Nicolas, the original book, is bookended by scenes with Nicolas alive. The two boys are playing with a tape recorder, making Ghostbusters jokes. I have to imagine that tape still exists. I have to imagine Girard listening to it, years later, when about to make this book. But I can't imagine what that must feel like.
Girard says, in that new introduction, that he wanted to do a quick book, inspired by Jeffrey Brown. That he planned it out a bit, writing some stories and memories in a notebook. But that the comics pages themselves, one or two quick borderless panels to a page, came out over a long weekend. Sometimes strong material is like that: it needs to come out, and forces its way onto the page.
This new edition of Nicolas includes the original book, that new introduction, and a comics afterword -- twenty-five pages about Girard in the years since Nicolas was published. As Girard says in his introduction, those pages ended up being about Girard's other brother, Joel. The one even younger than Nicolas, the one who didn't die. The one that grown-up Girard mostly ignores, even when they live in the same city.

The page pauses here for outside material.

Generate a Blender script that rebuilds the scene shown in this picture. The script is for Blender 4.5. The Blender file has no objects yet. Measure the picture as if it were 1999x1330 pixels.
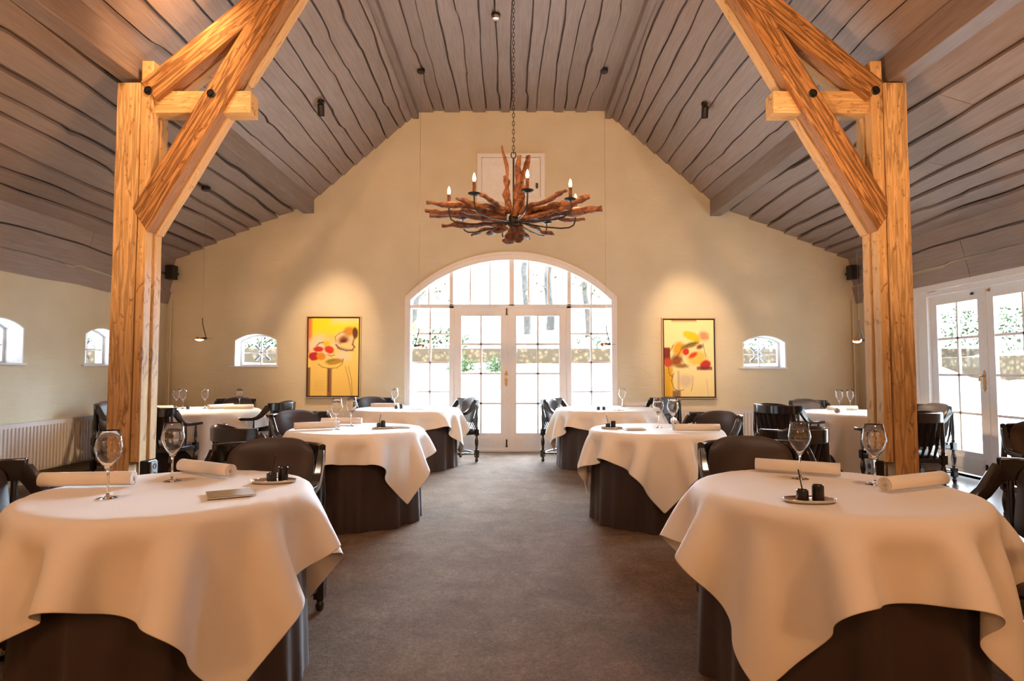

Girard, as always, is unsparing of his own flaws and foibles -- his comics sometimes feel like penance on his part, as he drags his worst self out for self-ridicule and as the butt of every joke. Nicolas, maybe, explains why, or points to a possible reason. It's still the strongest comics work I've seen from Girard, for all its rawness, for all it was done quickly by a novice creator. Some stories need to be told, and this one made Girard tell it brilliantly.